Hear Her Roar

She wears her hair long and dark. She likes it that way; it’s feminine. Pink is her favorite color and adding sparkles only makes things better. She paints her nails every couple of days. She reminisces about last spring’s prom and talks about going again this year. Deep down she loves her little sister even though she finds her quite annoying. Oh, and boys bring out both her insecurities and excitement. She is a typical 16 year old girl.

She was riding along with me in the car recently. I was dropping her off at home after we spent the afternoon together. I entertained her request to listen to the top 40 pop radio station. She was telling me about how much she liked Lady Gaga’s new song “Applause” but disapproved of Gaga’s risqué album cover. She described the cover in detail.

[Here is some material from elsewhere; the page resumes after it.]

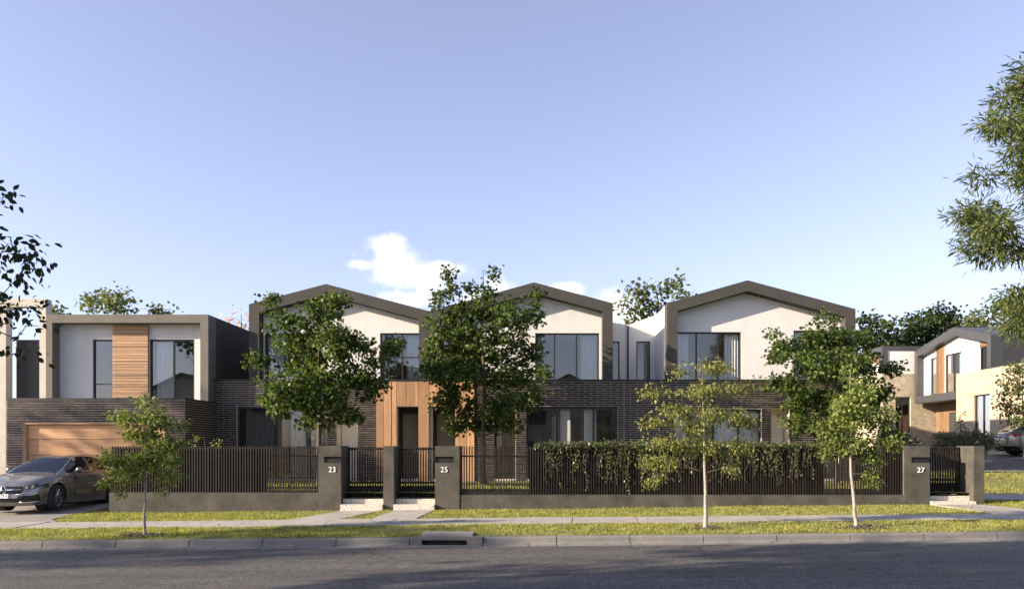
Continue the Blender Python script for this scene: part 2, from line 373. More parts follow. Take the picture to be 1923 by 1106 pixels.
sheet('lawn_beside_driveway', frange(-140, -12.3, 30), [23.6, 24.5, 26, 28, 31, 60, 110], M['lawn'], -0.012)
sheet('lawn_slope', frange(12.6, 140, 60), frange(23.6, 45, 18)+[60, 110], M['lawn'], -0.012)
sheet('front_garden', frange(-12.3, 12.6, 20), [23.3, 26, 30.7], M['lawn'], 0, zf=lambda x, y: .45)
# kerb stones
kb = empty('kerb', (0, 16.9, -.27), kind='structure')
KL = 1.56
prof = [(16.60, -0.30), (16.60, -0.268), (16.915, -0.262), (16.95, -0.235), (16.965, -0.145), (16.99, -0.115), (17.10, -0.108), (17.10, -0.30)]
def kerbmesh(L):
    b = MB(); k = len(prof); g = 0.009
    for x in (-L/2+g, L/2-g):
        b.v += [(x, y-16.9, z+.27) for y, z in prof]
    b.f.append(tuple(range(k))); b.f.append(tuple(reversed(range(k, 2*k))))
    for i in range(k):
        j = (i+1) % k; b.f.append((i, j, k+j, k+i))
    me = bpy.data.meshes.new('kerb_stone'); me.from_pydata(b.v, [], b.f)
    bm = bmesh.new(); bm.from_mesh(me); bmesh.ops.recalc_face_normals(bm, faces=bm.faces); bm.to_mesh(me); bm.free()
    me.materials.append(M['kerb']); return me
KM = kerbmesh(KL)
rnd = random.Random(5)
PITX = (P(838, 1012, 16.95).x)
x = PITX - KL*14
for i in range(30):
    if i != 14:
        o = link('kerb_stone', KM, kb, (x, 16.9, -.27+gx(x)+rnd.uniform(-.004, .004))); o.rotation_euler = (0, -0.0091, rnd.uniform(-.003, .003))
    x += KL
MB().box(-140, PITX-KL*14.5-.01, 16.6, 17.1, -1.9, -.27).build('kerb_run', M['kerb'], kb)
MB().box(-30, 30, 16.62, 17.08, -.75, -.55).build('kerb_bed', M['soil'], kb)
# storm drain: lintel with an open slot and a cover slab set in the verge
zc = gx(PITX)
dr = empty('storm_drain', (PITX, 16.95, -.27+zc), 'concrete kerb inlet with a long dark slot and raised cover slab', 'drain')
b = MB(); hw = KL/2-.012
b.box(-hw+PITX, PITX+hw, 16.60, 16.92, -.32+zc, -.265+zc); b.box(PITX-hw, PITX-.52, 16.921, 17.12, -.32+zc, -.10+zc)
b.box(PITX+.44, PITX+hw, 16.921, 17.12, -.32+zc, -.10+zc); b.box(PITX-.52, PITX+.44, 16.921, 17.12, -.165+zc, -.10+zc)
b.build('lintel', M['kerb'], dr)
MB().box(PITX-.519, PITX+.439, 17.06, 17.11, -.32+zc, -.166+zc).build('slot', M['slot'], dr)
MB().box(PITX-.56, PITX+.54, 17.125, 17.62, -.3+zc, -.055+zc).build('cover_slab', M['path'], dr)
# footpath slabs
fp = empty('footpath', (0, 19.75, -.04), kind='structure')
cuts = [-26.0]
while cuts[-1] < 26: cuts.append(cuts[-1] + rnd.choice((1.5, 1.6, 2.9, 3.0, 1.5)))
for a, c in zip(cuts, cuts[1:]):
    b = MB(); sk = 0.10; g = .010; dzz = rnd.uniform(-.006, .008)
    for (xx, yy) in ((a+g, 19.02), (c-g, 19.02), (c-g+sk, 20.49), (a+g+sk, 20.49)): b.v.append((xx, yy, gz(xx, yy)+.012+dzz))
    b.v += [(q[0], q[1], q[2]-.12) for q in b.v[:4]]
    b.f = [(0,1,2,3),(7,6,5,4),(0,4,5,1),(1,5,6,2),(2,6,7,3),(3,7,4,0)]
    b.build('path_slab', M['path'], fp)
sheet('footpath_bed', frange(-140, 140, 40), [18.99, 19.7, 20.52], M['soil'], -.03)
# driveway: slabs between the street and the garage
dv = empty('driveway', (-16, 24, -.1), kind='structure')
def flat(b, poly, dz, th=.1):
    n = len(b.v); k = len(poly)
    b.v += [(x, y, gz(x, y)+dz) for x, y in poly] + [(x, y, gz(x, y)+dz-th) for x, y in poly]
    b.f.append(tuple(range(n, n+k))); b.f.append(tuple(reversed(range(n+k, n+2*k))))
    for i in range(k):
        j = (i+1) % k; b.f.append((n+i, n+k+i, n+k+j, n+j))
DRIVE_R = [(20.505, -12.35), (21.2, -12.9), (22.4, -13.15), (28.2, -13.25)]
def drive_edge(y): return lerp(DRIVE_R, y)
for y0, y1 in ((20.505, 21.2), (21.215, 22.4), (22.415, 23.09), (23.11, 25.5), (25.515, 27.98)):
    for x0f, x1f in ((lambda y: -16.6, lambda y: -13.0 if False else drive_edge(y)), (lambda y: -20.6, lambda y: -16.612)):
        b = MB(); flat(b, [(x0f(y0), y0), (x1f(y0), y0), (x1f(y1), y1), (x0f(y1), y1)], .010); b.build('drive_slab', M['drive'], dv)
b = MB(); flat(b, [(-20.6, 17.11), (-12.6, 17.11), (-12.1, 19.005), (-20.6, 19.005)], -.02); b.build('crossover', M['lawn'], dv)
# pads from the footpath to the three gates
def pad(name, x0, x1, xa, xb, y1=23.05):
    b = MB(); flat(b, [(xa, 20.495), (xb, 20.495), (x1, y1), (x0, y1)], .012); o = b.build(name, M['path']); tag(o, kind='structure')
fx = lambda px: (px-VX)*DF/F
PADS = [(fx(643), fx(719), fx(612)-.25, fx(690)-.2), (fx(741), fx(816), fx(733), fx(806)), (fx(1747), fx(1829), fx(1775), fx(1880))]
for q in PADS: pad('gate_path', *q)
# right hand side: driveway of the corner house, and a path up the slope
b = MB(); 
for (x0, x1) in ((13.2, 16), (16, 20), (20, 26), (26, 40)):
    n = len(b.v)
    for yy in (29.6, 31, 33, 35, 37.6):
        b.v += [(x0, yy, gz(x0, yy)+.012), (x1, yy, gz(x1, yy)+.012)]
    for j in range(4): b.f.append((n+2*j, n+2*j+1, n+2*j+3, n+2*j+2))
tag(b.build('side_driveway', M['asphalt']), kind='structure')
b = MB()
for i in range(10):
    xa = 12.95+i*1.5; 
    ya = 25.3-.16*i; yb = 25.3-.16*(i+1)
    n = len(b.v)
    b.v += [(xa+.01, ya-1.25, gz(xa, ya-1.25)+.012), (xa+1.49, yb-1.25, gz(xa+1.5, yb-1.25)+.012), (xa+1.49, yb, gz(xa+1.5, yb)+.012), (xa+.01, ya, gz(xa, ya)+.012)]
    b.f.append((n, n+1, n+2, n+3))
tag(b.build('side_path', M['path']), kind='structure')
b = MB()
for i in range(6):
    xa = 13+i*3.0; n = len(b.v)
    for yy in (29.38, 29.56): b.v += [(xa+.01, yy, gz(xa, yy)+.03), (xa+2.99, yy, gz(xa+3, yy)+.03)]
    b.f.append((n, n+1, n+3, n+2))
tag(b.build('driveway_edging', M['kerb']), kind='structure')

# ------------------------------------------------------------------ street fence
TOP = EYE + (VY-837)*DF/F
rail_b = random.Random(11)
def batten_mesh(h):
    b = MB().box(-.0165, .0165, -.03, .03, 0, h)
    me = bpy.data.meshes.new('batten'); me.from_pydata(b.v, [], b.f); 
    bm = bmesh.new(); bm.from_mesh(me); bmesh.ops.recalc_face_normals(bm, faces=bm.faces); bm.to_mesh(me); bm.free()
    me.materials.append(M['batten']); return me
def battens(root, x0, x1, y, z0, z1, step=.077):
    n = int(round((x1-x0)/step)); me = batten_mesh(z1-z0)
    for i in range(n):
        xx = x0 + (i+.5)*(x1-x0)/n
        o = link('batten', me, root, (xx, y, z0+rail_b.uniform(-.003, .003))); o.rotation_euler = (0, rail_b.uniform(-.0012, .0012), rail_b.uniform(-.05, .05))
def rails(root, x0, x1, y, zs):
    for z in zs: MB().box(x0, x1, y, y+.04, z, z+.045).build('rail', M['black'], root)
def number(txt, x, z, root, y):
    cu = bpy.data.curves.new('house_number', 'FONT'); cu.body = txt; cu.size = .215; cu.extrude = .008; cu.align_x = 'CENTER'; cu.space_character = 1.02
    o = bpy.data.objects.new('house_number', cu); COL.objects.link(o); o.rotation_euler = (R(90), 0, 0)
    dg = bpy.context.evaluated_depsgraph_get(); me = bpy.data.meshes.new_from_object(o.evaluated_get(dg)); bpy.data.objects.remove(o)
    me.materials.clear(); me.materials.append(M['number'])
    q = link('house_number', me, root, (x, y-.009, z)); q.rotation_euler = (R(90), 0, 0); return q
def pillar(root, x0, x1, depth, slot=None, name='pillar', zt=None):
    zt = TOP if zt is None else zt
    y0, y1 = DF-.02, DF-.02+depth
    b = MB()
    if slot is None: b.box(x0, x1, y0, y1, -.5, zt)
    else:
        a, c, z0, z1 = slot
        b.box(x0, a, y0, y1, -.5, zt)
        if x1-c > .01: b.box(c, x1, y0, y1, -.5, zt)
        b.box(a, c, y0, y1, -.5, z0); b.box(a, c, y0, y1, z1, zt); b.box(a, c, y0+.10, y1, z0, z1)
    o = b.build(name, M['pillar'], root)
    if slot:
        a, c, z0, z1 = slot
        MB().box(a+.004, c-.004, y0+.035, y0+.06, z0+.004, z0+(z1-z0)*.62).build('letterbox_flap', M['black'], o)
    return o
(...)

The track changed on the radio. Katy Perry’s song “Roar” began pulsing through the speakers. Admittedly I started humming along and singing soon replaced my quiet drones. She followed my lead and I turned up the volume. In a loud-and-proud fashion we sang with enthusiasm. The words were lost to her, however. She made an attempt to recite the lyrics in time and in tune, but the best she could do was catch the line, “'Cause I am a champion and you’re gonna hear me roar” as it cycled through the song.


All day she is defined by her 21st chromosome. She is told she will do less because of the number 21. She is told she will want less because of the number 21. She is told she will be less because of the number 21. Yet out of all the lyrics she could have remembered she remembered the words that defined her as more and gave her a voice- a fierce, roaring voice.

She is a typical teenage girl though her abilities are different. She likes pink. She idolizes pop stars, whether good or bad. She wants to spend her evenings dressed up in sparkly gowns and makeup. She is hopeful her high school friendships will last forever. She rebels in her own way and keeps secrets from her mom.

In those ways and many more she is like any other 16 year old junior, but the world isn’t comfortable seeing her as average, ordinary, or typical.  They tack “special” onto her needs and onto her education because special is easier for them to say than normal. And although she is a special individual, it has nothing to do with her abilities. Rather, it has everything to do with the readiness to champion her own life even when there are few others that stand to help her.